On the facade of Den Frie, facing the busy crossing opposite Østerbro Station, hangs a large LED work. The words HA$H and 1 FED are spelled out in thin LEDs accompanied by a glowing arrow pointing towards the entrance. The work is by Mira Winding, who studies at the art academy in Copenhagen and also has connections to Christiania. The result is a kind of Christiania Conceptualism like you’ve never seen it before; such thinking is hardly found at all in the freetown’s art history, which is rather freaky in itself. At the same time, much Christiania folklore does have a kind of whimsical commune/sanctuary concept running through it, an aspect to which Det Kosmiske Hierarki is uniquely attuned. Something special is happening here. This new generation of artists clearly feels great love for the enduring heart-and-peace sign-hippie aesthetic, yet is also able to take it further and put a new spin on it, regardless of whether this manifests itself in the local currency or in the eternal Christmas of Pusher Street, forever swathed in fairy lights.

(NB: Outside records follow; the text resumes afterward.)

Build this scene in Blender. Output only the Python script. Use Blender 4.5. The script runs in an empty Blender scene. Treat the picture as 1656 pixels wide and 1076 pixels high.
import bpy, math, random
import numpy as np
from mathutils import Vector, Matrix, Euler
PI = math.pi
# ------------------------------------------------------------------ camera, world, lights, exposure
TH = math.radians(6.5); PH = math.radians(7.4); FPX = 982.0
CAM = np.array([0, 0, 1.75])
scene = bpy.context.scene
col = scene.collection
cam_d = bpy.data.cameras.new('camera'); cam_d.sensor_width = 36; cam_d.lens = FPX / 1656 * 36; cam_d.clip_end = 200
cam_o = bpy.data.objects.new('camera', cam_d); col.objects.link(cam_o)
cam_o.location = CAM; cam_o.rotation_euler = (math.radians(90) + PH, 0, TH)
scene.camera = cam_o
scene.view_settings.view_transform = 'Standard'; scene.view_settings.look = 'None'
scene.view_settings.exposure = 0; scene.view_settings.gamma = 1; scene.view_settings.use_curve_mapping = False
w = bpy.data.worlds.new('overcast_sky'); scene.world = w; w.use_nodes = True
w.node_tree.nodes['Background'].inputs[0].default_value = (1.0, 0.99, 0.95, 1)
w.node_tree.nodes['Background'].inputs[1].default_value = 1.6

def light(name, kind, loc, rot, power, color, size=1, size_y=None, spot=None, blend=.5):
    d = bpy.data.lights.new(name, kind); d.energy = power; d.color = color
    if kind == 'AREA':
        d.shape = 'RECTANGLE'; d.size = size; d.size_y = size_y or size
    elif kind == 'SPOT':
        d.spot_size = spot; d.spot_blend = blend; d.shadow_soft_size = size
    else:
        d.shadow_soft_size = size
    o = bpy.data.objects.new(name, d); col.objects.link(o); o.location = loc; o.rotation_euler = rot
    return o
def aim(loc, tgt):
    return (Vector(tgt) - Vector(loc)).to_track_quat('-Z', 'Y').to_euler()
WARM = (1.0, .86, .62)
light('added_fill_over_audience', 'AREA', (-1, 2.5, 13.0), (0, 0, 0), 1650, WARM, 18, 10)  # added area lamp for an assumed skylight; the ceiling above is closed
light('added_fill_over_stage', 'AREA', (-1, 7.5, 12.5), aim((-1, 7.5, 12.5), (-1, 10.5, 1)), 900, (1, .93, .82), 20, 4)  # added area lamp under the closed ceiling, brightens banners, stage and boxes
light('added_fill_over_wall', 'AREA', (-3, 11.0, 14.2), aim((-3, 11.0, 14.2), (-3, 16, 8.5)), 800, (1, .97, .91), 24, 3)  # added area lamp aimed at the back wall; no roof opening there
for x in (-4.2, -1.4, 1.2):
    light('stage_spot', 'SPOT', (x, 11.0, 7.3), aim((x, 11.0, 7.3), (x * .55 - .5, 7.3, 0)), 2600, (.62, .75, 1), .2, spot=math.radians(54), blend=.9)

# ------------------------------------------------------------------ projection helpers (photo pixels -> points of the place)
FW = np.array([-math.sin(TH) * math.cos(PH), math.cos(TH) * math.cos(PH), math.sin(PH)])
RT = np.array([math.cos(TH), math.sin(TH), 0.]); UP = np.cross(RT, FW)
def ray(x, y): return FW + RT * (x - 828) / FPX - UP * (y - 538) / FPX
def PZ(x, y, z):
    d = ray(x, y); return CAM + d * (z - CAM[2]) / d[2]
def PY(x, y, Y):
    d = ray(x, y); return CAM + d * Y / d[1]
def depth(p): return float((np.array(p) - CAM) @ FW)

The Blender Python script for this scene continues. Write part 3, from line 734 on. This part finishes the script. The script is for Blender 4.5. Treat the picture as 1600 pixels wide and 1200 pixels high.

The concept of freedom and coins in showcases may not be obviously connected, but in this exhibition they end up strangely and wondrously intertwined. When I revisited the exhibition several weeks after the opening, I found myself alone in the space. My corny brain began running its own soundtrack: “Come and sing a simple song of freedom / Sing it like you’ve never sung before…” I smile at myself, but also at the fact that while Denmark’s middle-aged commentators (who really need to practice their art description skills!) fill the newspapers with pseudo-debates about so-called scandals in art which they think will interest the country’s young art scene, young artists are finding a crack, a place to skim the spirit of the times in an exhibition featuring Christiania’s cryptocurrency. As Ann Sophie von Bülow writes in the catalogue’s afterword, it is: “a testimony of a world that can’t and won’t be described.”